## Exercise
Every line of the material below should be repeated exactly.

## Supplied material
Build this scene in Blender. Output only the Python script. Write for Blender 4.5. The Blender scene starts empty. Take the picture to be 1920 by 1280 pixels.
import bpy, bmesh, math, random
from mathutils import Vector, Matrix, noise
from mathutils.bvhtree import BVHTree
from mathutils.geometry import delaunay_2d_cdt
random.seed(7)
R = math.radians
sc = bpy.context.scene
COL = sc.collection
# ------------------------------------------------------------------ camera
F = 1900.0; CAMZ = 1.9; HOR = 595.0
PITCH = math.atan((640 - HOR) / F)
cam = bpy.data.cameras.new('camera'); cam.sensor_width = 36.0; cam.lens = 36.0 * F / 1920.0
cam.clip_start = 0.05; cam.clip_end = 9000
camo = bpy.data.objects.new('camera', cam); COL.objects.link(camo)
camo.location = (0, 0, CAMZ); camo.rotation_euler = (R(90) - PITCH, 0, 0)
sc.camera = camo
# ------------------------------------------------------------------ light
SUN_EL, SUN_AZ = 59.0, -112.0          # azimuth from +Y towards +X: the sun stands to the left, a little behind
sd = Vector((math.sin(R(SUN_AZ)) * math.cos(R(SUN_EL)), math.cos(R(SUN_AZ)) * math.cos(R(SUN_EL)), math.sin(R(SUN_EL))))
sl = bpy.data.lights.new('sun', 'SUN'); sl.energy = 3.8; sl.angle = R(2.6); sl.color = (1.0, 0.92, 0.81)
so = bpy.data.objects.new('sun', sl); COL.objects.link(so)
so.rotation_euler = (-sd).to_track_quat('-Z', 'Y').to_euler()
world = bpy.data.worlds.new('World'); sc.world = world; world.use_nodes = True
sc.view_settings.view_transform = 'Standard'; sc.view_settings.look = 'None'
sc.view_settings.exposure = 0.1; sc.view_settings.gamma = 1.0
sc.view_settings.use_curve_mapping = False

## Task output
Build this scene in Blender. Output only the Python script. Write for Blender 4.5. The Blender scene starts empty. Take the picture to be 1920 by 1280 pixels.
import bpy, bmesh, math, random
from mathutils import Vector, Matrix, noise
from mathutils.bvhtree import BVHTree
from mathutils.geometry import delaunay_2d_cdt
random.seed(7)
R = math.radians
sc = bpy.context.scene
COL = sc.collection
# ------------------------------------------------------------------ camera
F = 1900.0; CAMZ = 1.9; HOR = 595.0
PITCH = math.atan((640 - HOR) / F)
cam = bpy.data.cameras.new('camera'); cam.sensor_width = 36.0; cam.lens = 36.0 * F / 1920.0
cam.clip_start = 0.05; cam.clip_end = 9000
camo = bpy.data.objects.new('camera', cam); COL.objects.link(camo)
camo.location = (0, 0, CAMZ); camo.rotation_euler = (R(90) - PITCH, 0, 0)
sc.camera = camo
# ------------------------------------------------------------------ light
SUN_EL, SUN_AZ = 59.0, -112.0          # azimuth from +Y towards +X: the sun stands to the left, a little behind
sd = Vector((math.sin(R(SUN_AZ)) * math.cos(R(SUN_EL)), math.cos(R(SUN_AZ)) * math.cos(R(SUN_EL)), math.sin(R(SUN_EL))))
sl = bpy.data.lights.new('sun', 'SUN'); sl.energy = 3.8; sl.angle = R(2.6); sl.color = (1.0, 0.92, 0.81)
so = bpy.data.objects.new('sun', sl); COL.objects.link(so)
so.rotation_euler = (-sd).to_track_quat('-Z', 'Y').to_euler()
world = bpy.data.worlds.new('World'); sc.world = world; world.use_nodes = True
sc.view_settings.view_transform = 'Standard'; sc.view_settings.look = 'None'
sc.view_settings.exposure = 0.1; sc.view_settings.gamma = 1.0
sc.view_settings.use_curve_mapping = False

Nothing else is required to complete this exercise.